**Data for this exercise:**
-------
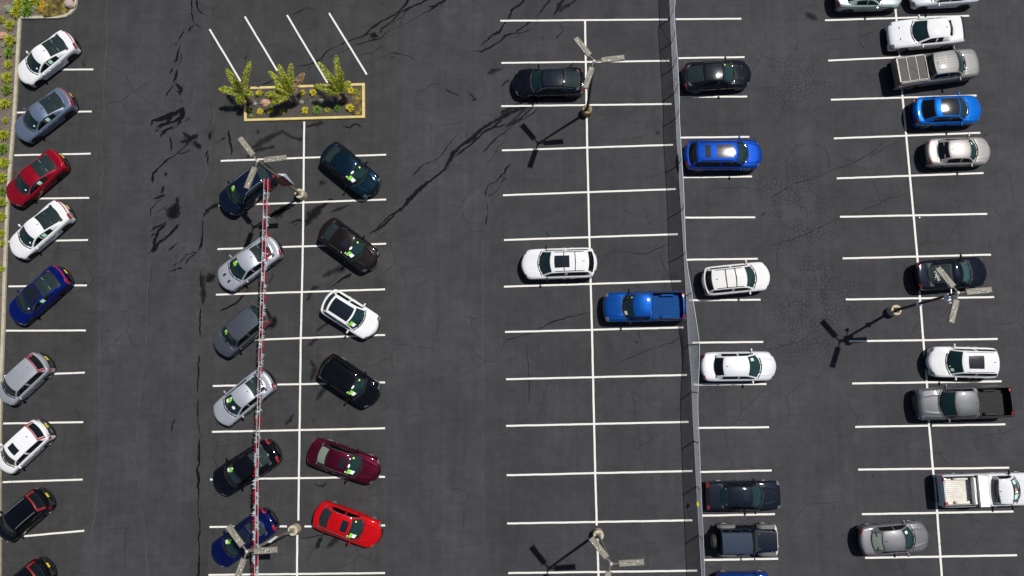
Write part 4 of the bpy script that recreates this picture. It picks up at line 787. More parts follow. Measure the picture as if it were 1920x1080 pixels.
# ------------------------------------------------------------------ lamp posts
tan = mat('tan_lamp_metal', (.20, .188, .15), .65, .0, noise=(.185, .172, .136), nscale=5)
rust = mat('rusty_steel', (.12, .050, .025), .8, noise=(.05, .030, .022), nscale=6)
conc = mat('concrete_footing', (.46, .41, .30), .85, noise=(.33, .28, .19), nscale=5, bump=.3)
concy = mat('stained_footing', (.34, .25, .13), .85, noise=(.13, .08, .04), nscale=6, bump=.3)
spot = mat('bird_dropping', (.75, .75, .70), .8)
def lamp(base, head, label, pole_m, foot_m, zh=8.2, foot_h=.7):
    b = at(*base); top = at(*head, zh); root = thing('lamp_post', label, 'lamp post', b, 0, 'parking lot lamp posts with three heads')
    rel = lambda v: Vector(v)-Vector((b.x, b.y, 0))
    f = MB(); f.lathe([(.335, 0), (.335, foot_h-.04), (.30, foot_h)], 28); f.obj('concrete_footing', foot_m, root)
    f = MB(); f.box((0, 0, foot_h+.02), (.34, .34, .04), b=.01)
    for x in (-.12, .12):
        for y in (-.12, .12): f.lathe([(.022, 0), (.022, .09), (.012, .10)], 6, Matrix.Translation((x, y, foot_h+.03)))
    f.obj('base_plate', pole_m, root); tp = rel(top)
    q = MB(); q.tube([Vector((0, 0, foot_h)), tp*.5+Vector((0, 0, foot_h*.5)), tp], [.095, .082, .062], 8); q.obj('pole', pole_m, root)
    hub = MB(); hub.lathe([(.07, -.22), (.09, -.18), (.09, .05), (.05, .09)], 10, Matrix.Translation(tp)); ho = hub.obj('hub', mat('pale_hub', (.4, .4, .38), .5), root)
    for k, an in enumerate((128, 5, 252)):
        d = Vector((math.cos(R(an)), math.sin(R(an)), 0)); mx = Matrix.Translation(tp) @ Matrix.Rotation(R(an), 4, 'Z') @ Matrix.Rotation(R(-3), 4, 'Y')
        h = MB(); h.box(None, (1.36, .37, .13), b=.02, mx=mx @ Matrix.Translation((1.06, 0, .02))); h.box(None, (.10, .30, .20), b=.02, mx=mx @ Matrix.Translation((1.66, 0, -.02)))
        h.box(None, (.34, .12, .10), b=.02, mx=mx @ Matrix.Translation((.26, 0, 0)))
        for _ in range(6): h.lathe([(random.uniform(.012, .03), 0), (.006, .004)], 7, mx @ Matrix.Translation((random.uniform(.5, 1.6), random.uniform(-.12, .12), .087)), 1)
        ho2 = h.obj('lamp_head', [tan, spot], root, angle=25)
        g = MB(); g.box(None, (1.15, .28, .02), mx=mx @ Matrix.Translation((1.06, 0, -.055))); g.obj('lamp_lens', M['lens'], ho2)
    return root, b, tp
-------
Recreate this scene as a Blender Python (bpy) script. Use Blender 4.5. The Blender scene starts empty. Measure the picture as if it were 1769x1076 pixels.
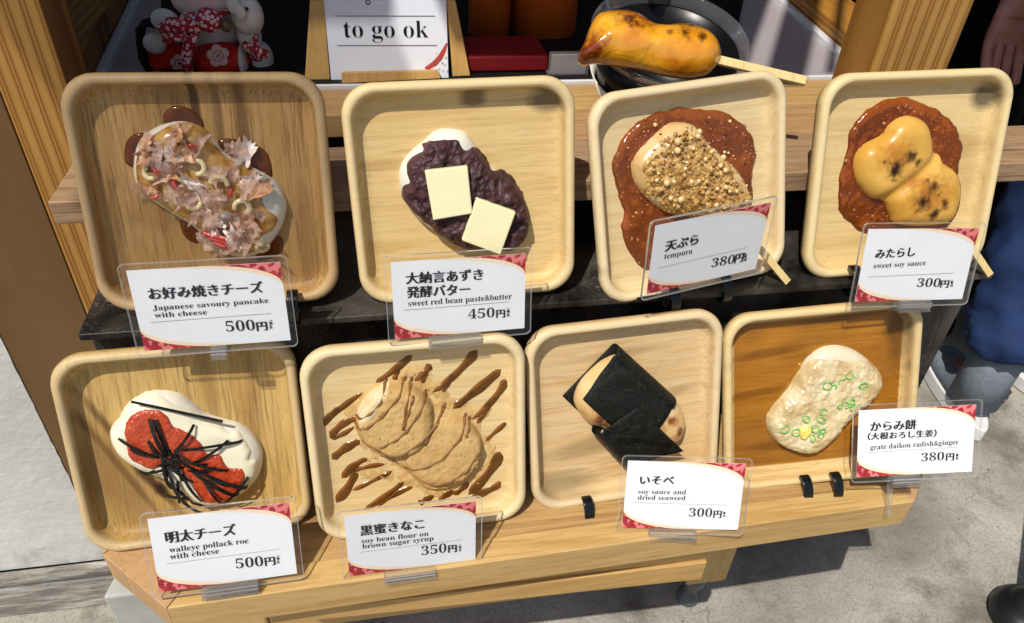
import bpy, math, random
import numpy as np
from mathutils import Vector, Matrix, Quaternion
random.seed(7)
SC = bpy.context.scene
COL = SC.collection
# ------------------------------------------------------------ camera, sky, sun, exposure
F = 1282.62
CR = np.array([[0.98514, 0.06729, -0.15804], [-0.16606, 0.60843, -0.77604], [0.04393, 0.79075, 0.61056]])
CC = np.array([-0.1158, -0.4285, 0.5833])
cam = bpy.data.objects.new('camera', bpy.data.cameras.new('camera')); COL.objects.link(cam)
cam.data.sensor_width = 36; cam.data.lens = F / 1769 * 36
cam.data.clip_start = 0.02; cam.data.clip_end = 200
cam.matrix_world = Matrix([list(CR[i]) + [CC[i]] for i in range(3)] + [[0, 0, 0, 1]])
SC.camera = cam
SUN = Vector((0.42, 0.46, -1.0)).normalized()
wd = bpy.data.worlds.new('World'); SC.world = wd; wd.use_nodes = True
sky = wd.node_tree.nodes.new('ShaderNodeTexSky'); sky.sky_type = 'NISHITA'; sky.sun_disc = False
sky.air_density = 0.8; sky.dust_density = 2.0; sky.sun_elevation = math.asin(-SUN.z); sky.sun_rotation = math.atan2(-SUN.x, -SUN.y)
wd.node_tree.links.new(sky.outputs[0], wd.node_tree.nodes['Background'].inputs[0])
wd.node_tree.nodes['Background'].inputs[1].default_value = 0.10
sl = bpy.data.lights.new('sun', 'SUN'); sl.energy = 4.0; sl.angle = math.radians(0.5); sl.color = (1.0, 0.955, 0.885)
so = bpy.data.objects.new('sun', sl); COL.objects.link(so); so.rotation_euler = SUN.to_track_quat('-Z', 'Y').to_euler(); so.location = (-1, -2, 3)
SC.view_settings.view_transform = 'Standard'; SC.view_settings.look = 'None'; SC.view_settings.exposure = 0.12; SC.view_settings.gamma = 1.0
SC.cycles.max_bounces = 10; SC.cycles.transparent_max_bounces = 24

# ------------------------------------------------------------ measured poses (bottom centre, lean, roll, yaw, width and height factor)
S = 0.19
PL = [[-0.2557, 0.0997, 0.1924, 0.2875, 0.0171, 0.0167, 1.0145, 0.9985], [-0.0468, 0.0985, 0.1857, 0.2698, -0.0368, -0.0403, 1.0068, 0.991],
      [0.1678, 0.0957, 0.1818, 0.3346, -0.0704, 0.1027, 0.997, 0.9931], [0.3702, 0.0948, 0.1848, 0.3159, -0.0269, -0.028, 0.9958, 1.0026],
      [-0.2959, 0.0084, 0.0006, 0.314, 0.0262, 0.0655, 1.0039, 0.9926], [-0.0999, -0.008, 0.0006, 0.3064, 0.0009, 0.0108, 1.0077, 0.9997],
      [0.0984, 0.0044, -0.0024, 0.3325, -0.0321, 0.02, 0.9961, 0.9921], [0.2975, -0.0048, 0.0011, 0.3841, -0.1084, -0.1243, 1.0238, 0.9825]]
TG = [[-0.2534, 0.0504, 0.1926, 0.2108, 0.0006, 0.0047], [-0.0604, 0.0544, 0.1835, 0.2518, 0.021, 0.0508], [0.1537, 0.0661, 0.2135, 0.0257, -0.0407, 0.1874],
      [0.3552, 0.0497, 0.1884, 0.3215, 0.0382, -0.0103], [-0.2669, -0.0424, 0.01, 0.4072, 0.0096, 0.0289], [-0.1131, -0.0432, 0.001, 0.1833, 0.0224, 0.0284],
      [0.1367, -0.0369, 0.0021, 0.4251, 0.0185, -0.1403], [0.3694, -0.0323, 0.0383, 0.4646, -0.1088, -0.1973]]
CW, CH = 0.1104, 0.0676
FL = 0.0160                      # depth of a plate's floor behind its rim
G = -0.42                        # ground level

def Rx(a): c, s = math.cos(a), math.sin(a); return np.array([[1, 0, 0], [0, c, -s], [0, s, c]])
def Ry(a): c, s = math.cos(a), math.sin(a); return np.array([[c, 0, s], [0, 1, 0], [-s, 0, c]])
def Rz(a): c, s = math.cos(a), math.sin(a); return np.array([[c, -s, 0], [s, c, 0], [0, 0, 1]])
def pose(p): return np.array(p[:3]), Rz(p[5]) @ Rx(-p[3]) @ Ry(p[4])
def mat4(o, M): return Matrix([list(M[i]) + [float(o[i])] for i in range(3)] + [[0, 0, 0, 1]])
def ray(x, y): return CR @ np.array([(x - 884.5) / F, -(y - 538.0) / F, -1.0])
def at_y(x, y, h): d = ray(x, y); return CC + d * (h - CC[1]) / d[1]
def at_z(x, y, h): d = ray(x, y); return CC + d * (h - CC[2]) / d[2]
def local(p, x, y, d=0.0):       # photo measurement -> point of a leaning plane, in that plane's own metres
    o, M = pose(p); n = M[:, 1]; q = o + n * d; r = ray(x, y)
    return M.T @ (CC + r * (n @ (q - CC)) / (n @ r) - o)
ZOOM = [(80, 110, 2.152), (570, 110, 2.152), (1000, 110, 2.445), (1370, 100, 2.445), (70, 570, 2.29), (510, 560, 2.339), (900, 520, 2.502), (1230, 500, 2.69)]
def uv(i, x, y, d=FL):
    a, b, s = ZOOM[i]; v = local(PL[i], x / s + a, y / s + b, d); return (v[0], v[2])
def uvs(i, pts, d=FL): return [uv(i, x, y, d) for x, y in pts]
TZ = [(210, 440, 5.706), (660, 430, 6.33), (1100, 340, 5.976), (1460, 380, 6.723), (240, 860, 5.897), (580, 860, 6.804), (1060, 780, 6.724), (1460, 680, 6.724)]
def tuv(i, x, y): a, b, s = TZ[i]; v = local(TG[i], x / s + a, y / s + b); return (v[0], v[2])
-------
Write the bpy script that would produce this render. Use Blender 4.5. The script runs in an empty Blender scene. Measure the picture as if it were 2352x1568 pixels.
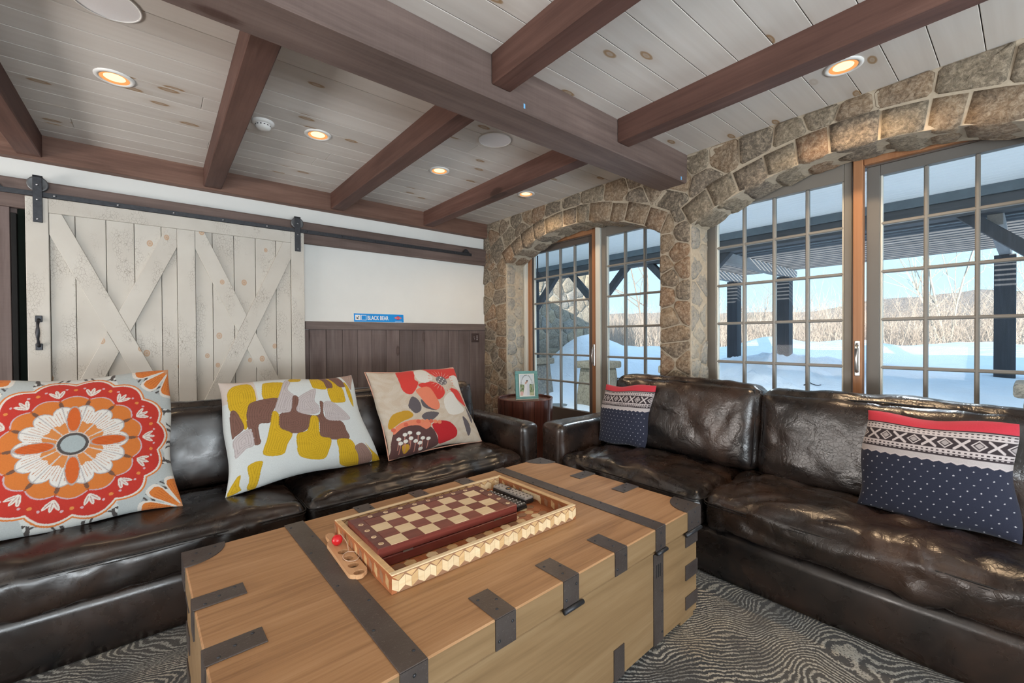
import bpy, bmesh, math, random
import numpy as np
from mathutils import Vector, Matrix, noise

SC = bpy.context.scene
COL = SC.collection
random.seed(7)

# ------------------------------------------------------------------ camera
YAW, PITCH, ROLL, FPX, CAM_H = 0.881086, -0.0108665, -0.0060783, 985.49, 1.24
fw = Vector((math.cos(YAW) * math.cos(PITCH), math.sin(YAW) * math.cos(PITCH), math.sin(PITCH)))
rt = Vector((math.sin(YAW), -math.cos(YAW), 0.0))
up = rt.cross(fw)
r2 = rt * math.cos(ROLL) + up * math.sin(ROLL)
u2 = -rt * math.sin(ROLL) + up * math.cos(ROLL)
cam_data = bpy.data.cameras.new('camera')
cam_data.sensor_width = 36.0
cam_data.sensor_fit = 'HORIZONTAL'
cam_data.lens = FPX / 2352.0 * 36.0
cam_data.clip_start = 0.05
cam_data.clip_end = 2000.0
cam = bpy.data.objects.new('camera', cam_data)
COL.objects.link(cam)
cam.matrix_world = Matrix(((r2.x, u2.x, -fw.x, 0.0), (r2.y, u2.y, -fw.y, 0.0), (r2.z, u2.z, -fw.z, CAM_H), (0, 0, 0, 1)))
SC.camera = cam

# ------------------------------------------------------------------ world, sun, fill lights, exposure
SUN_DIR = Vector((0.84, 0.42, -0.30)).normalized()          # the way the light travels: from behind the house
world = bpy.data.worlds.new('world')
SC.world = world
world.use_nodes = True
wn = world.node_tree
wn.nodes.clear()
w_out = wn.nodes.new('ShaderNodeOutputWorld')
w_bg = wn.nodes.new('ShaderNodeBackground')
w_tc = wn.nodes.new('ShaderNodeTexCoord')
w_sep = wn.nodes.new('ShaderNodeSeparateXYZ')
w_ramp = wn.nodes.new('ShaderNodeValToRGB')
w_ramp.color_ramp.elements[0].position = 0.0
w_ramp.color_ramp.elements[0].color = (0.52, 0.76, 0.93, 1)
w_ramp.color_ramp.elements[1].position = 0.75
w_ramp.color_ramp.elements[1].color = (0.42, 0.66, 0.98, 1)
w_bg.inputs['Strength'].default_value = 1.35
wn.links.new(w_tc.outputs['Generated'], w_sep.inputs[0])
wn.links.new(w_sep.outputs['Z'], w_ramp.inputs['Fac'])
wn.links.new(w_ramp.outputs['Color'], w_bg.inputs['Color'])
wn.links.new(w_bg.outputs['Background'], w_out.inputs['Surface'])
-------
**Task details:**
Read the entries and show each line that mentions "were".

**Solution to this problem:**
Write part 4 of the bpy script that recreates this picture. It picks up at line 787. More parts follow. Measure the picture as if it were 1920x1080 pixels.
Recreate this scene as a Blender Python (bpy) script. Use Blender 4.5. The Blender scene starts empty. Measure the picture as if it were 1769x1076 pixels.
Write the bpy script that would produce this render. Use Blender 4.5. The script runs in an empty Blender scene. Measure the picture as if it were 2352x1568 pixels.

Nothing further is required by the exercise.